Didier Deschamps, per la Juventus, ha rappresentato molto. Prima da calciatore e, successivamente, anche da allenatore. Protagonista di una squadra che nel 1996 alzava la sua, fin qui, ultima Champions League. Protagonista - in Serie B - alla guida della Vecchia Signora. Perché, si sa, al cuor non si comanda.
E in piena tempesta, causata dall'uragano Calciopoli, il francese non se l'è sentita di rifiutare la Signora. Accettando, così, di assumersi un impegno complicato. In gergo calcistico? Drammatico. Via gli scudetti, via la dirigenza, via tanti campioni. Via, sostanzialmente, tutto.
Ecco, quindi, la chiamata effettuata in prima persona da Alessio Secco. Promosso, nel 2006, da team manager a direttore sportivo. Un salto di qualità importante. Con Madama , dal nulla, a ricostruire un'intera società facendo i conti, nel vero senso del termine, con un impatto tremendo. Quindi, fiducia nel manager torinese. Che, dal canto suo, optò subito per portare Didì in panchina.
Un matrimonio inizialmente felice. Caratterizzato dalla permanenza del nucleo storico rappresentato da Del Piero, Buffon, Camoranesi, Nedved e Trezeguet. Rimasti all'ombra della Mole, in maniera professionalmente del tutto anacronistica, anche grazie alla mediazione del tecnico francese.
Inizio complicato, con l'ormai celeberrimo pareggio di Rimini, dopodiché strada in discesa. Tutto molto semplice per una corazzata del genere in esilio nella cadetteria. Tutto troppo semplice per un mister già sulla cresta dell'onda, con tanto di finale disputata alla guida del Monaco.

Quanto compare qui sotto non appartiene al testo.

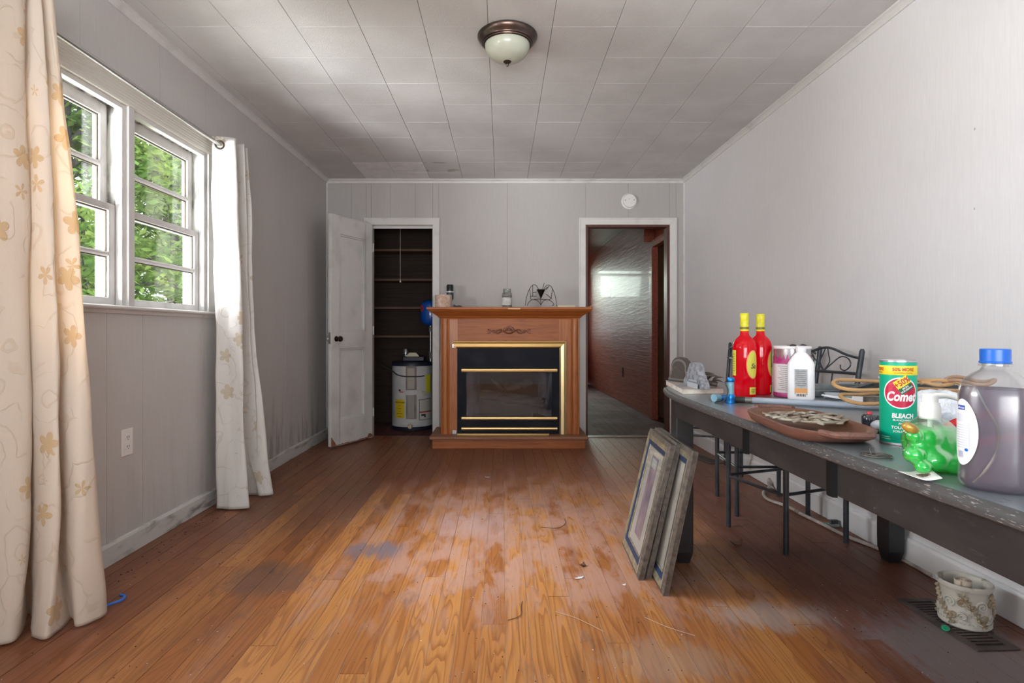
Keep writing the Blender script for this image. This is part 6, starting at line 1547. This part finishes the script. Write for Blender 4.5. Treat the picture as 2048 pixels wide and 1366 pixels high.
# rolled paper inside
rc = (pc[0]-.012, pc[1]-.010); v = []; K_ = 70
for i in range(K_+1):
    a_ = i/K_*2*PI*3.6; r = .008+.0185*i/K_; v += [(rc[0]+r*math.cos(a_), rc[1]+r*math.sin(a_), z0+.03), (rc[0]+r*math.cos(a_), rc[1]+r*math.sin(a_), z0+.149)]
o = obj('paper_roll', MB().add(v, [(2*i, 2*i+2, 2*i+3, 2*i+1) for i in range(K_)]), mat('cream rolled vinyl', (.66, .56, .44), .6), origin=(rc[0], rc[1], z0+.03), clean=False, smooth='all')
s = o.modifiers.new('s', 'SOLIDIFY'); s.thickness = .0022; tag(o, 'cream rolled strip standing upright inside the carved pot', 'roll')
o = obj('glass_gem', MB().ball((1.490, 1.898, .0075), .021, .013, .0072, 20, Matrix.Rotation(.9, 3, 'Z')), mat('green glass', (.0, .42, .22), .12, coat=.6), origin=(1.490, 1.898, 0), smooth='all'); tag(o, 'small flat green glass gem on the floor touching the carved pot', 'gem')

# ================================================================== hose, debris
m_hose = mat('dusty white hose', (.58, .52, .47), .6, col2=(.38, .32, .28), scale=14)
t = thing('hose', 'dusty pale hose curling along the floor by the right wall', 'hose', (1.62, 3.2, 0))
obj('tube', MB().tube(catmull([(1.715, 3.62, .034), (1.68, 3.56, .022), (1.62, 3.50, .010), (1.585, 3.41, .009), (1.582, 3.33, .009), (1.615, 3.25, .009), (1.632, 3.17, .009), (1.634, 3.09, .009), (1.655, 2.93, .009), (1.675, 2.76, .009), (1.725, 2.60, .009), (1.750, 2.46, .009), (1.752, 2.30, .009)], 5), .0088, 10), m_hose, t, smooth=True)
obj('nozzle', MB().tube([(1.715, 3.62, .034), (1.735, 3.66, .045)], .016, 12), m_hose, t, smooth=True)
obj('joint', MB().tube([(1.633, 3.14, .0095), (1.633, 3.10, .0095)], .0110, 10), m_tape, t, smooth=True)
t = thing('terminal_strip', 'small silver and green comb-like metal part on the floor by the right baseboard', 'metal part', (1.715, 2.93, 0))
obj('base', MB().box(1.66, 1.735, 2.90, 2.93, .0005, .014), mat('oxidised alloy', (.40, .45, .44), .4, .6), t, bevel=.002)
for i in range(5): obj('tooth', MB().box(1.692+.009*i, 1.696+.009*i, 2.905, 2.925, .013, .034), m_gm, t)
obj('green_end', MB().ball((1.665, 2.905, .012), .014, .01, .011, 10), mat('verdigris', (.18, .36, .30), .6), t)
m_dleaf = mat('dead leaf', (.11, .05, .03), .7)
def chip(name, cat, label, c, L, W_, yaw, m, curl=.3, grp=None):
    n1 = 6; v = []
    for i in range(n1+1):
        s_ = i/n1; wd = W_/2*math.sin(PI*(s_*.86+.07)); z = .0012+curl*L*(s_-.5)**2*1.6
        for k_ in (-1, 0, 1): 
            x, y = (s_-.5)*L, k_*wd*(1+.3*math.sin(i*2.1+k_)); v.append((c[0]+x*math.cos(yaw)-y*math.sin(yaw), c[1]+x*math.sin(yaw)+y*math.cos(yaw), z+.25*wd*abs(k_)*curl))
    o = obj(name, MB().add(v, [(i*3+k_, i*3+k_+1, (i+1)*3+k_+1, (i+1)*3+k_) for i in range(n1) for k_ in (0, 1)]), m, origin=(c[0], c[1], 0), clean=False, smooth='all'); s = o.modifiers.new('s', 'SOLIDIFY'); s.thickness = .0008; s.offset = 1
    return tag(o, label, cat, grp)
chip('dead_leaf', 'leaf', 'curled dead brown leaf on the floor under the table, between table leg and chair', (1.10, 2.655), .065, .04, .3, m_dleaf, .9)
chip('dead_leaf', 'leaf', 'curled dark leaf in the middle of the open floor, right of centre', (.345, 2.415), .028, .024, 1.1, m_dleaf, 1.2)
chip('paper_scrap', 'paper', 'white torn scrap on the floor left of the leaning frames', (.315, 2.30), .045, .016, .5, m_wht, .2)
chip('paper_scrap', 'paper', 'white torn scrap just behind the near table leg', (.865, 2.72), .045, .022, -.3, m_wht, .5)
chip('paper_scrap', 'paper', 'tiny white crumb in front of the leaning frames', (.482, 2.235), .016, .012, .4, m_wht, .6)
chip('paint_chip', 'chip', 'small white paint chip far back near the middle of the floor', (-.10, 3.90), .035, .018, 0, m_wht, .3)
chip('paint_chip', 'chip', 'pale chip on the dark floor left of the fireplace base', (-.80, 5.12), .045, .02, .4, mat('tan chip', (.40, .32, .24), .7), .3)
m_twig = mat('dry twig', (.10, .06, .04), .8)
def twig(pts, label, m=m_twig, r=.0012):
    o = obj('twig', MB().tube(catmull([(x, y, z) for x, y, z in pts], 3), r, 5), m, origin=(pts[0][0], pts[0][1], 0)); return tag(o, label, 'twig')
twig([(.02, 1.96, .002), (.065, 1.99, .003), (.07, 2.06, .002), (.075, 2.1, .002)], 'thin dark twig at the middle of the near floor')
twig([(.19, 2.02, .002), (.26, 1.97, .004), (.34, 1.885, .002)], 'fine pale straw on the floor at centre right', mat('straw', (.50, .40, .30), .7), .0009)
twig([(.50, 1.98, .002), (.56, 1.91, .004), (.635, 1.86, .002)], 'fine pale straw to the right of the other straw', mat('straw 2', (.55, .42, .34), .7), .0009)
twig([(.20, 2.90, .002), (.28, 2.88, .003), (.33, 2.95, .002), (.335, 3.02, .002)], 'dark hooked twig on the floor beyond the leaning frames')
# scattered crumbs and grit
r_ = random.Random(21); q = MB(); qw = MB()
def grit(mb, x, y, s):
    a_ = r_.uniform(0, 6); mb.add([(x+s*math.cos(a_+k*2.1)*r_.uniform(.6, 1), y+s*math.sin(a_+k*2.1)*r_.uniform(.6, 1), .0008) for k in range(3)]+[(x, y, .0008+s*.7)], [(0, 1, 3), (1, 2, 3), (2, 0, 3), (2, 1, 0)])
for i in range(420):
    grit(q, r_.uniform(-1.55, 1.7), 1.6+3.5*r_.random()**1.3, r_.uniform(.0012, .0042))
for i in range(260): grit(q, -1.62+abs(r_.gauss(0, .06)), r_.uniform(2.1, 5.2), r_.uniform(.0015, .006))
for i in range(240): grit(qw, r_.uniform(-1.5, 1.6), 1.6+3.4*r_.random()**1.3, r_.uniform(.0010, .0032))
for i in range(50): grit(qw, r_.uniform(.80, 1.58), 5.35+r_.uniform(0, .14), r_.uniform(.002, .007))
o = obj('floor_grit', q, mat('dark grit', (.045, .028, .02), .9), clean=False); o['kind'] = 'stuff'; o['label'] = 'dark crumbs and grit scattered over the wooden floor'; o['category'] = 'debris'
o = obj('floor_crumbs', qw, m_wht, clean=False); o['kind'] = 'stuff'; o['label'] = 'pale paint crumbs scattered over the wooden floor'; o['category'] = 'debris'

Dopodiché, le prime crepe. Con Deschamps a immaginare, rispetto alla società, un altro tipo di rientro nell'élite nostrana. Il suo pensiero: pochi acquisti ma di livello assoluto. Linea guida maturata nella vecchia sede di corso Galileo Ferraris: rivoluzione. Il risultato? Impossibile andare avanti assieme.
" Fu una mia scelta lasciare la Juve - così il francese a distanza di anni a Tuttosport - pensavo fosse una decisione giusta, ma comunque non ho rimpianti. Non si può vivere nel passato. Sono molto orgoglioso di quello che ho fatto come giocatore. Da allenatore, sono arrivato in una condizione molto difficile in Serie B e ho riportato la Juve in A. E' stata una annata sportivamente e umanamente molto positiva. Purtroppo non è finita come immaginavo. Ma è stata una scelta mia. Sul momento era l'unica scelta giusta secondo me, col tempo si pensa, si ripensa e si riflette. Non voglio tornare sugli argomenti che mi hanno spinto a prendere questa decisione, ma mi rendo conto che il mondo del calcio non ha capito e non poteva capire ".
Dunque, vittoria aritmetica della B con tre giornate d'anticipo. Dunque, cinque giorni dopo, l'addio di Deschamps. Clima di tensione, programmi per il futuro non condivisi, volontà (reciproca) di non andare oltre. Con i piemontesi a scommettere su Claudio Ranieri.
La sensazione è che, se potessero tornare indietro, gli ex dirigenti bianconeri opterebbero per un altro tipo di scelta, prevalentemente all'insegna della continuità. Basti vedere, balbettante, la rinascita juventina fino alla stagione 2011-2012. Basti vedere, soprattutto, il palmarès di Deschamps.